Symposium Presentation: “The Preservation of Indigenous Ceremony:  A Case Study of the Ida Halpern Sound Recordings”

This presentation will look at the variety of analogue media that have been used over time to record songs, ceremonies, and other forms of Indigenous events and cultural practices. It will take as a case study the recordings of Indigenous ceremonies captured by Dr. Ida Halpern.  Frogner will consider the original formats, migration, labelling and handling, descriptions, and other considerations involved in the capture, archival accession, preservation, and access of these analogue materials. The Ida Halpern fonds consists of 342 sound recordings (83 sound discs, 166 audio reels, 92 audio cassettes), 5.2 m. textual material, 7 vhs cassettes, 1 film, and 735 photographs. The recordings were recently digitized to make them available to a contemporary audience. This was the final migration of media since the recordings were first made on laminated cardboard discs.

 

Theresa Rowat, The Archive of the Jesuits in Canada

Symposium Presentation: “The Record, the Mirror, and the Frame: Adventures in Description from the Rabbit Hole”

This presentation will explore dimensions of descriptive practice. Archival approaches privilege information content and production context, while curatorial perspectives focus on materiality, culture, and positioning. At The Archive of the Jesuits in Canada, recent processing and digitization projects provoked questions about methodology and the effectiveness of descriptions that seemed devoid of resonance. Researchers could access information, but the experience of the complex object and its emotive dimensions were absent.

Living with the virtual, today’s retrospective lens on analogue permits distanciation.
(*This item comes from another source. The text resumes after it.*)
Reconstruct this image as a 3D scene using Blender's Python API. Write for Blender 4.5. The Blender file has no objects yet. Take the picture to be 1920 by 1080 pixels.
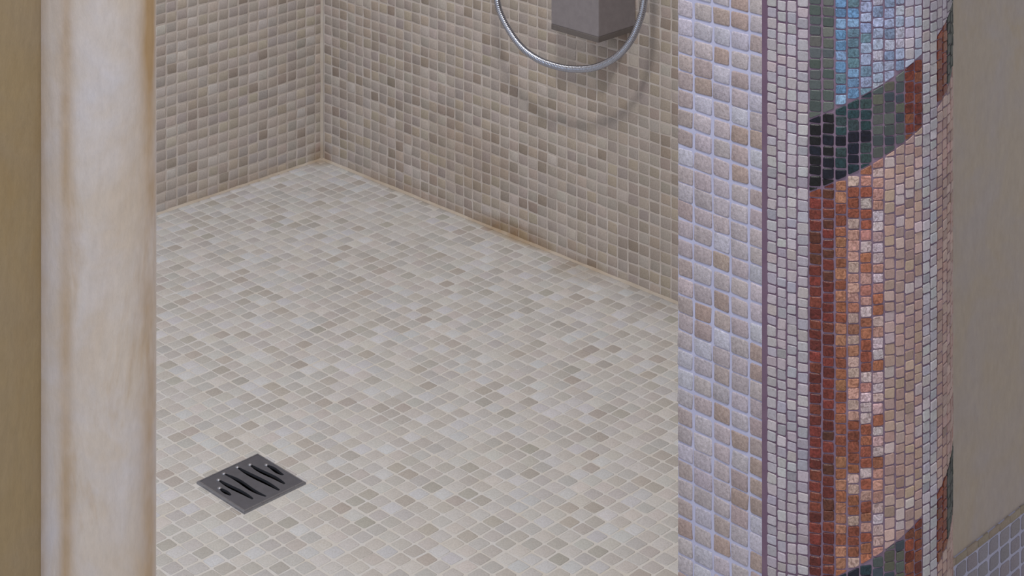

At the same time, it reinvigorates the sense of human experience. After the creation of the record, that which persists is perception—the recurring act of reception. As we describe the records in our custody, how can we inject those experiential elements? As archivists, are we looking down the rabbit hole? What happens if we let ourselves take that immersive plunge?

 

George Blood, George Blood Audio/Video/Film

Symposium Presentation: “It IS Already too Late. What Will We Tell the Next Generation?”

The presence of audiovisual recordings distinguishes the cultural record of the 20th century from all earlier periods. From their invention in the late 19th century through the present, these highly machine-dependent records have been subject to obsolescence and deterioration. Almost a hundred years later, archivists are still addressing the same issues. The Library of Congress estimates that 90% of all motion picture films created before 1929 have been irretrievably lost. As born-digital and file-based audiovisual records have become the norm, playback machines for legacy formats are no longer being manufactured or supported. Simply put, there are not enough usable hours left on the playback machines that remain to digitize the entirety of our vast audiovisual heritage. Most, if indeed not 90%, of all analogue audiovisual records will be lost. What can still be done to minimize this loss? What is the role of professionals in memory institutions? What can we learn from the past so as to not repeat the same mistakes in the future?